『現代経済学の直観的方法』(長沼 伸一郎著、講談社、2020年4月8日発行)

なかなか面白い本だが、まるで平家物語を読んでいるようだ。著者はまるで琵琶法師のように経済学を語る。

鉄道の登場で、戦争は近代兵器による物量の戦いとなる。資本主義社会では金融システムが鉄道に、銀行家や財務マンが鉄道網を掌握する参謀本部にあたる。

貯金は社会経済を貧血状態にするが、これは貯金を集めて生産設備に投資すると解決する。

徳川体制は、米を建前上の主力貨幣として扱った。金銀は代用貨幣。米の値下がりを防ぐことがシステム維持の必須要件だった。

1873年恐慌(1873~1896年)は石炭文明の終わり。第2次大戦後の石油文明までが時代の転換期。1990年代半導体文明。

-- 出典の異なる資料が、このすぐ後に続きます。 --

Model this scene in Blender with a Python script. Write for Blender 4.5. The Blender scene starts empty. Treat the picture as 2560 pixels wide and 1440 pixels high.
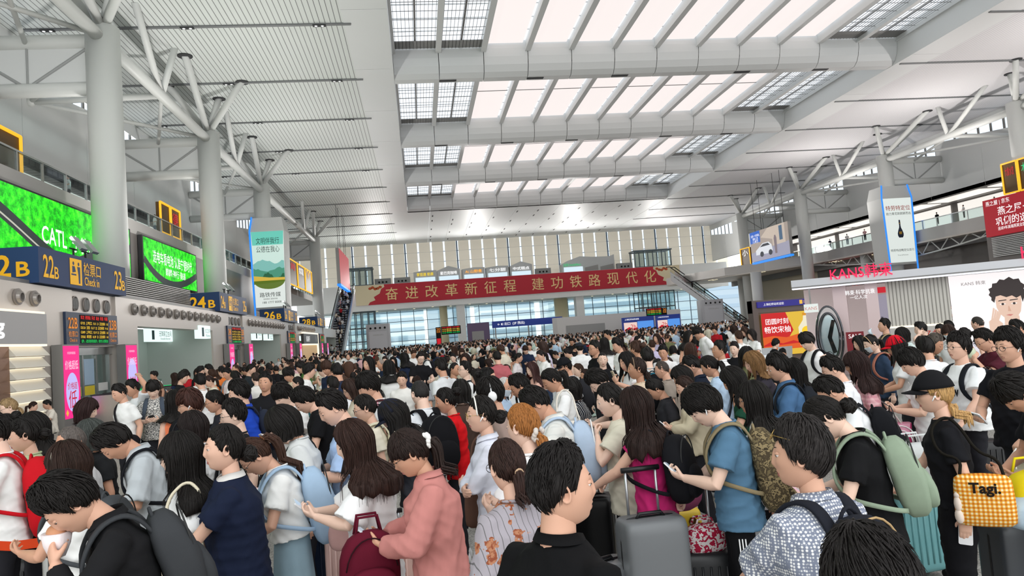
import bpy, bmesh, math, random
import numpy as np
from mathutils import Vector, Matrix
R = math.radians
S = bpy.context.scene
COL = S.collection
random.seed(7)
rng = np.random.default_rng(11)

# ---------------------------------------------------------------- camera
FPX = 1800.0
CAM = np.array([0.0, 0.0, 2.05])
_th, _ps, _ph = R(3.756), R(7.508), R(4.386)
CF = np.array([math.sin(_ps)*math.cos(_th), math.cos(_ps)*math.cos(_th), math.sin(_th)])
_r0 = np.cross(CF, [0, 0, 1]); _r0 /= np.linalg.norm(_r0); _u0 = np.cross(_r0, CF)
CX = math.cos(_ph)*_r0 - math.sin(_ph)*_u0
CY = math.sin(_ph)*_r0 + math.cos(_ph)*_u0
cd = bpy.data.cameras.new('camera'); cam = bpy.data.objects.new('camera', cd); COL.objects.link(cam)
cd.sensor_width = 36; cd.lens = 36*FPX/2560; cd.clip_end = 2000; cd.clip_start = .05
cam.matrix_world = Matrix(((CX[0], CY[0], -CF[0], 0), (CX[1], CY[1], -CF[1], 0), (CX[2], CY[2], -CF[2], CAM[2]), (0, 0, 0, 1)))
S.camera = cam

def ray(px, py): return CF + CX*((px-1280)/FPX) - CY*((py-720)/FPX)
def at_depth(px, py, d): return CAM + ray(px, py)*d        # d along the optical axis

# ---------------------------------------------------------------- exposure, world
S.view_settings.view_transform = 'Standard'; S.view_settings.look = 'None'
S.view_settings.gamma = 1.0; S.view_settings.use_curve_mapping = False
S.view_settings.exposure = 0.28
cy = S.cycles
cy.max_bounces = 6; cy.diffuse_bounces = 3; cy.adaptive_threshold = .02; cy.glossy_bounces = 3; cy.transmission_bounces = 6; cy.transparent_max_bounces = 12
cy.caustics_reflective = False; cy.caustics_refractive = False; cy.sample_clamp_indirect = 6
cy.use_denoising = True
w = bpy.data.worlds.new('daylight'); S.world = w; w.use_nodes = True
bg = w.node_tree.nodes['Background']; bg.inputs[0].default_value = (0.95, 0.975, 0.98, 1); bg.inputs[1].default_value = 1.85

# ---------------------------------------------------------------- helpers
def lin(h):
    h = h.lstrip('#'); c = [int(h[i:i+2], 16)/255 for i in (0, 2, 4)]
    return tuple(x/12.92 if x <= .04045 else ((x+.055)/1.055)**2.4 for x in c) + (1,)

MATS = {}
def mat(name, col='#888888', rough=.6, metal=0, emit=0, ecol=None, spec=.4):
    if name in MATS: return MATS[name]
    m = bpy.data.materials.new(name); m.use_nodes = True
    b = m.node_tree.nodes['Principled BSDF']
    c = lin(col) if isinstance(col, str) else tuple(col)
    b.inputs['Base Color'].default_value = c; b.inputs['Roughness'].default_value = rough
    b.inputs['Metallic'].default_value = metal; b.inputs['Specular IOR Level'].default_value = spec
    if emit:
        emit *= .78
        b.inputs['Emission Color'].default_value = lin(ecol) if ecol else c
        b.inputs['Emission Strength'].default_value = emit
        if emit > .3: b.inputs['Base Color'].default_value = (c[0]*.15, c[1]*.15, c[2]*.15, 1)
    MATS[name] = m
    return m

class NT:
    """small node-tree builder"""
    def __init__(s, m): s.m = m; s.t = m.node_tree; s.b = s.t.nodes['Principled BSDF']
    def n(s, typ, **k):
        o = s.t.nodes.new(typ)
        for a, v in k.items():
            if a[0] == 'i': o.inputs[int(a[1:]) if a[1:].isdigit() else a[1:]].default_value = v
            else: setattr(o, a, v)
        return o
    def l(s, a, ai, b, bi): s.t.links.new(a.outputs[ai], b.inputs[bi]); return b
    def coord(s, kind='Object', scale=(1, 1, 1)):
        c = s.n('ShaderNodeTexCoord'); mp = s.n('ShaderNodeMapping'); mp.inputs['Scale'].default_value = scale
        s.l(c, kind, mp, 'Vector'); return mp
    def ramp(s, src, so, stops, mode='LINEAR'):
        r = s.n('ShaderNodeValToRGB'); e = r.color_ramp; e.interpolation = mode
        while len(e.elements) < len(stops): e.elements.new(.5)
        for el, (p, c) in zip(e.elements, stops): el.position = p; el.color = lin(c) if isinstance(c, str) else c
        s.l(src, so, r, 0); return r
    def noise(s, vec, scale, detail=4, rough=.55):
        t = s.n('ShaderNodeTexNoise'); t.inputs['Scale'].default_value = scale; t.inputs['Detail'].default_value = detail
        t.inputs['Roughness'].default_value = rough
        if vec is not None: s.l(vec, 0, t, 'Vector')
        return t
    def bump(s, src, so, strength, dist=.01):
        b = s.n('ShaderNodeBump'); b.inputs['Strength'].default_value = strength; b.inputs['Distance'].default_value = dist
        s.l(src, so, b, 'Height'); s.l(b, 0, s.b, 'Normal')
    def base(s, src, so=0): s.l(src, so, s.b, 'Base Color')

def stripes(m, axis, period, width, dark, light):
    """dark gaps every period along an object axis"""
    k = NT(m); c = k.n('ShaderNodeTexCoord'); sp = k.n('ShaderNodeSeparateXYZ'); k.l(c, 'Object', sp, 0)
    a = k.n('ShaderNodeMath', operation='DIVIDE', i1=period); k.l(sp, axis, a, 0)
    f = k.n('ShaderNodeMath', operation='FRACT'); k.l(a, 0, f, 0)
    g = k.n('ShaderNodeMath', operation='LESS_THAN', i1=width); k.l(f, 0, g, 0)
    x = k.n('ShaderNodeMix', data_type='RGBA'); x.inputs[6].default_value = lin(light); x.inputs[7].default_value = lin(dark)
    k.l(g, 0, x, 0); k.l(x, 2, k.b, 'Base Color'); return m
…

インフレの原因:①紙幣の発行量の増加、②物の供給量の減少、③供給のボトルネックが発生して波及する。インフレは企業家には歓迎、資産家には不利。

自由貿易とは一番最初の梯子に上った者が梯子を引き上げてしまう制度である。

ケインズ経済学は、政府が行う公共事業の効果について学問的裏付けを与えた。乗数理論。貯蓄は有効需要の足を引っ張る。ケインズ政策が暴走すると覚せい剤のようになる。